- _SET EXERCISE_
Lines containing the string "scene" are to be counted. Write only how many there are.

------------

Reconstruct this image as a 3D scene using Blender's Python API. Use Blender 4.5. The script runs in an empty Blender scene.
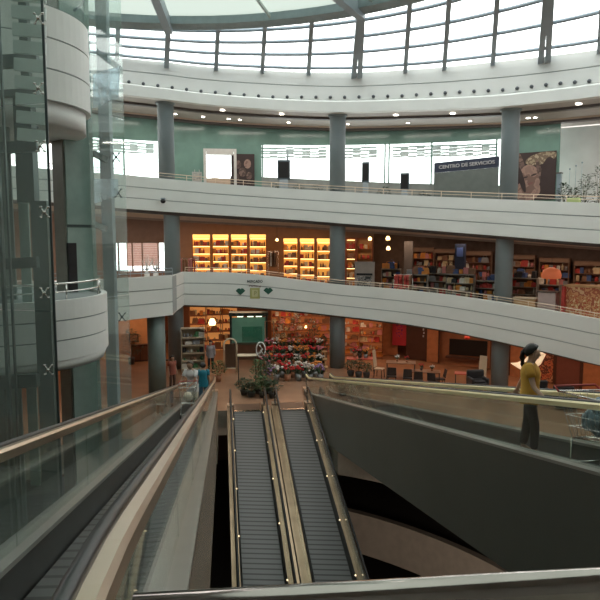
import bpy, bmesh, math, random
from mathutils import Vector, Matrix
random.seed(7)
C = bpy.context.scene.collection
PI = math.pi
def R(d): return math.radians(d)
# ------------------------------------------------------------------ materials
MATS = {}
def mat(name, col, rough=.5, metal=0.0, noise=0.08, scale=3.0, spec=.4, bump=0.0, emit=None, est=0):
    if name in MATS: return MATS[name]
    m = bpy.data.materials.new(name); m.use_nodes = True
    nt = m.node_tree; b = nt.nodes['Principled BSDF']
    tc = nt.nodes.new('ShaderNodeTexCoord')
    nz = nt.nodes.new('ShaderNodeTexNoise'); nz.inputs['Scale'].default_value = scale; nz.inputs['Detail'].default_value = 4
    nt.links.new(tc.outputs['Object'], nz.inputs['Vector'])
    rp = nt.nodes.new('ShaderNodeValToRGB')
    rp.color_ramp.elements[0].position = .3; rp.color_ramp.elements[1].position = .7
    rp.color_ramp.elements[0].color = (*[max(0, c*(1-noise)) for c in col], 1)
    rp.color_ramp.elements[1].color = (*[min(1, c*(1+noise)) for c in col], 1)
    nt.links.new(nz.outputs['Fac'], rp.inputs['Fac'])
    nt.links.new(rp.outputs['Color'], b.inputs['Base Color'])
    b.inputs['Roughness'].default_value = rough; b.inputs['Metallic'].default_value = metal
    b.inputs['Specular IOR Level'].default_value = spec
    if bump:
        bp = nt.nodes.new('ShaderNodeBump'); bp.inputs['Strength'].default_value = bump
        nt.links.new(nz.outputs['Fac'], bp.inputs['Height']); nt.links.new(bp.outputs['Normal'], b.inputs['Normal'])
    if emit:
        b.inputs['Emission Color'].default_value = (*emit, 1); b.inputs['Emission Strength'].default_value = est
    MATS[name] = m; return m
def glass(name, tint, refl=.12, rough=.03, gcol=(1, 1, 1), haze=0.0, graze=.85):
    if name in MATS: return MATS[name]
    m = bpy.data.materials.new(name); m.use_nodes = True
    nt = m.node_tree; nt.nodes.clear()
    out = nt.nodes.new('ShaderNodeOutputMaterial'); mx = nt.nodes.new('ShaderNodeMixShader')
    tr = nt.nodes.new('ShaderNodeBsdfTransparent'); tr.inputs[0].default_value = (*tint, 1)
    gl = nt.nodes.new('ShaderNodeBsdfGlossy'); gl.inputs['Roughness'].default_value = rough; gl.inputs[0].default_value = (*gcol, 1)
    fc = nt.nodes.new('ShaderNodeLayerWeight'); fc.inputs['Blend'].default_value = .5
    lw = nt.nodes.new('ShaderNodeMath'); lw.operation = 'POWER'; lw.inputs[1].default_value = 4.5; nt.links.new(fc.outputs['Facing'], lw.inputs[0])
    ad = nt.nodes.new('ShaderNodeMath'); ad.operation = 'MULTIPLY_ADD'; ad.inputs[1].default_value = graze; ad.inputs[2].default_value = refl; ad.use_clamp = True
    nz = nt.nodes.new('ShaderNodeTexNoise'); nz.inputs['Scale'].default_value = 2
    nt.links.new(lw.outputs[0], ad.inputs[0]); nt.links.new(ad.outputs[0], mx.inputs[0])
    nt.links.new(tr.outputs[0], mx.inputs[1]); nt.links.new(gl.outputs[0], mx.inputs[2])
    dd = nt.nodes.new('ShaderNodeBsdfDiffuse'); dd.inputs[0].default_value = (.80, .88, .85, 1); m2 = nt.nodes.new('ShaderNodeMixShader')  # pale diffuse layer puts a light haze into the glass colour
    ns = nt.nodes.new('ShaderNodeMath'); ns.operation = 'MULTIPLY'; ns.inputs[1].default_value = haze*2; nt.links.new(nz.outputs[0], ns.inputs[0]); nt.links.new(ns.outputs[0], m2.inputs[0])
    nt.links.new(mx.outputs[0], m2.inputs[1]); nt.links.new(dd.outputs[0], m2.inputs[2]); nt.links.new(m2.outputs[0], out.inputs[0])
    MATS[name] = m; return m
def emis(name, col, st):
    return mat(name, col, emit=col, est=st)
def stripes(name, c1, c2, axis, freq, rough=.5, metal=0, thr=.8):
    m = mat(name, c1, rough, metal)
    nt = m.node_tree; b = nt.nodes['Principled BSDF']
    tc = nt.nodes.new('ShaderNodeTexCoord'); sp = nt.nodes.new('ShaderNodeSeparateXYZ'); nt.links.new(tc.outputs['Object'], sp.inputs[0])
    a = nt.nodes.new('ShaderNodeMath'); a.operation = 'MULTIPLY'; a.inputs[1].default_value = freq; nt.links.new(sp.outputs[axis], a.inputs[0])
    f = nt.nodes.new('ShaderNodeMath'); f.operation = 'FRACT'; nt.links.new(a.outputs[0], f.inputs[0])
    g = nt.nodes.new('ShaderNodeMath'); g.operation = 'GREATER_THAN'; g.inputs[1].default_value = thr; nt.links.new(f.outputs[0], g.inputs[0])
    x = nt.nodes.new('ShaderNodeMix'); x.data_type = 'RGBA'
    x.inputs[6].default_value = (*c1, 1); x.inputs[7].default_value = (*c2, 1)
    nt.links.new(g.outputs[0], x.inputs[0]); nt.links.new(x.outputs[2], b.inputs['Base Color'])
    return m
def voro(name, cols, scale, rough=.6, emit=0):
    """blotchy pattern of several colours: printed picture, flowers, mixed goods"""
    m = mat(name, cols[0], rough)
    nt = m.node_tree; b = nt.nodes['Principled BSDF']
    tc = nt.nodes.new('ShaderNodeTexCoord')
    nz = nt.nodes.new('ShaderNodeTexNoise'); nz.inputs['Scale'].default_value = scale; nz.inputs['Detail'].default_value = 3
    nt.links.new(tc.outputs['Object'], nz.inputs['Vector'])
    rp = nt.nodes.new('ShaderNodeValToRGB'); n = len(cols); rp.color_ramp.interpolation = 'CONSTANT'
    while len(rp.color_ramp.elements) < n: rp.color_ramp.elements.new(.5)
    for i, c in enumerate(cols):
        rp.color_ramp.elements[i].position = .0 if i == 0 else .33+.34*i/n; rp.color_ramp.elements[i].color = (*c, 1)
    nt.links.new(nz.outputs['Fac'], rp.inputs['Fac']); nt.links.new(rp.outputs['Color'], b.inputs['Base Color'])
    if emit:
        nt.links.new(rp.outputs['Color'], b.inputs['Emission Color']); b.inputs['Emission Strength'].default_value = emit
    return m

M_white = mat('white_fascia_panel', (.70, .72, .69), .5, noise=.03, scale=.7)
M_groove = mat('fascia_joint', (.33, .36, .36), .6)
M_soffit = mat('soffit_plaster', (.47, .45, .43), .7, noise=.05)
M_beige = mat('beige_slab_edge', (.55, .48, .41), .6)
M_col = mat('column_grey_paint', (.20, .245, .26), .45, noise=.05, scale=1)
M_steel = mat('blue_grey_steel', (.19, .25, .29), .4, .3)
M_dsteel = mat('dark_green_steel', (.08, .11, .11), .4, .3)
M_chrome = mat('polished_steel', (.75, .73, .7), .12, 1, noise=.02)
M_brass = mat('bronze_steel', (.36, .29, .21), .22, 1, noise=.05)
M_champ = mat('champagne_metal', (.74, .60, .47), .33, 1, noise=.05)
M_rubber = mat('black_rubber', (.018, .018, .019), .35)
M_clad = mat('grey_cladding', (.125, .125, .11), .4, .2, noise=.06, scale=.6)
M_cladb = mat('brown_reflective_cladding', (.30, .22, .16), .25, .45, noise=.12, scale=.5)
M_deck = mat('gold_deck', (.32, .245, .16), .3, .9, noise=.15, scale=2)
M_ddeck = mat('dark_deck', (.10, .10, .10), .35, .6)
M_pallet = None
M_gbal = glass('balustrade_glass', (.85, .89, .87), .03, haze=.02, graze=.55)
M_gsho = glass('shopfront_glass', (.62, .82, .76), .08)
M_gtow = glass('tower_glass', (.88, .94, .925), .10, haze=.09)
M_gclear = glass('clear_glass', (.93, .97, .97), .05)
M_ggreen = mat('green_back_painted_glass', (.19, .33, .29), .15, 0, noise=.15, scale=.8)
M_floor = None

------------

- _OUTPUT BELOW_
2